**WHAT THIS TASK INVOLVES:** Output, word for word, every line from the start of the listing down to and including the line that contains "mb.prism(poly, y0, y1)"; include nothing else.
☆ ☆ ☆ ☆ ☆
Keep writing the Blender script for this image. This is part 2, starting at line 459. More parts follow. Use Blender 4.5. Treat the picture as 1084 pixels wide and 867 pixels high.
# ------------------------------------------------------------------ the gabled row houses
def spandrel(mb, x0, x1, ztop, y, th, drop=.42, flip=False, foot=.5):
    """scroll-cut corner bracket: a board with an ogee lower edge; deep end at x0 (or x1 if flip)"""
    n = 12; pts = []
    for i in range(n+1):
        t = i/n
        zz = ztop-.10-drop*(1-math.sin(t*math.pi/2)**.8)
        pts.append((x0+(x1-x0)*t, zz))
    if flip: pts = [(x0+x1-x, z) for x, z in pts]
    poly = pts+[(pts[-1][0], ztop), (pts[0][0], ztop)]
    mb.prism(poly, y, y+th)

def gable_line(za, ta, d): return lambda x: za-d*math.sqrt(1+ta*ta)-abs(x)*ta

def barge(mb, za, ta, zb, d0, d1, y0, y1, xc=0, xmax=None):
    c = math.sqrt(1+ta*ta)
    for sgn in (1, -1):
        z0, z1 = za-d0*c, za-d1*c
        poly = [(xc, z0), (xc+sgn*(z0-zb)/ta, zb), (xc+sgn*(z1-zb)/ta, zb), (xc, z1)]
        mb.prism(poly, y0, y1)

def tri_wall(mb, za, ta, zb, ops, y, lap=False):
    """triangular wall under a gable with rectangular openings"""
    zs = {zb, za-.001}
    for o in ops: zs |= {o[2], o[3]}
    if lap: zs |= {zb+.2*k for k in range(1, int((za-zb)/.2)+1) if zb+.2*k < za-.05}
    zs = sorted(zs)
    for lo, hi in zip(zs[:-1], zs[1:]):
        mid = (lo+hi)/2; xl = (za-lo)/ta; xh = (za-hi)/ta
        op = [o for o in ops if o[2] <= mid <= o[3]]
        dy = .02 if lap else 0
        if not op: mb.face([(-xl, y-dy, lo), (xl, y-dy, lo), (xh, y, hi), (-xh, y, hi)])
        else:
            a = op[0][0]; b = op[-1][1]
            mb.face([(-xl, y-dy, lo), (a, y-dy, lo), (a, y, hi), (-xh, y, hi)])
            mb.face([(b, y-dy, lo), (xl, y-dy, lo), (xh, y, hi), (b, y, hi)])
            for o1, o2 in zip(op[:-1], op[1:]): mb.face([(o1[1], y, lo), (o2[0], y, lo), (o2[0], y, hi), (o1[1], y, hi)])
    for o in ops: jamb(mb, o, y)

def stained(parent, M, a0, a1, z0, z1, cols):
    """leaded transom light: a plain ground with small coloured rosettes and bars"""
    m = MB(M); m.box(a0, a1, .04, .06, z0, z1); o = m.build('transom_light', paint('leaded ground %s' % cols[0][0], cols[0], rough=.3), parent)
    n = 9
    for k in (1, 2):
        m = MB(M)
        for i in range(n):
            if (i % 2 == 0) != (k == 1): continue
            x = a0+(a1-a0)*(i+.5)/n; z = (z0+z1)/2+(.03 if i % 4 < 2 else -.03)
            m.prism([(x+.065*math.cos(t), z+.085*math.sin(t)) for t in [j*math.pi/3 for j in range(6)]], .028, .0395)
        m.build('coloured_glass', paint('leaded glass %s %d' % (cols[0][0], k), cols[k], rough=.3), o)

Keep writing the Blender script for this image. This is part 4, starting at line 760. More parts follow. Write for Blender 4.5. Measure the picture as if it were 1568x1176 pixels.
☆ ☆ ☆ ☆ ☆
**SOLUTION FOR THIS EXERCISE:**
Keep writing the Blender script for this image. This is part 2, starting at line 459. More parts follow. Use Blender 4.5. Treat the picture as 1084 pixels wide and 867 pixels high.
# ------------------------------------------------------------------ the gabled row houses
def spandrel(mb, x0, x1, ztop, y, th, drop=.42, flip=False, foot=.5):
    """scroll-cut corner bracket: a board with an ogee lower edge; deep end at x0 (or x1 if flip)"""
    n = 12; pts = []
    for i in range(n+1):
        t = i/n
        zz = ztop-.10-drop*(1-math.sin(t*math.pi/2)**.8)
        pts.append((x0+(x1-x0)*t, zz))
    if flip: pts = [(x0+x1-x, z) for x, z in pts]
    poly = pts+[(pts[-1][0], ztop), (pts[0][0], ztop)]
    mb.prism(poly, y, y+th)

def gable_line(za, ta, d): return lambda x: za-d*math.sqrt(1+ta*ta)-abs(x)*ta

def barge(mb, za, ta, zb, d0, d1, y0, y1, xc=0, xmax=None):
    c = math.sqrt(1+ta*ta)
    for sgn in (1, -1):
        z0, z1 = za-d0*c, za-d1*c
        poly = [(xc, z0), (xc+sgn*(z0-zb)/ta, zb), (xc+sgn*(z1-zb)/ta, zb), (xc, z1)]
        mb.prism(poly, y0, y1)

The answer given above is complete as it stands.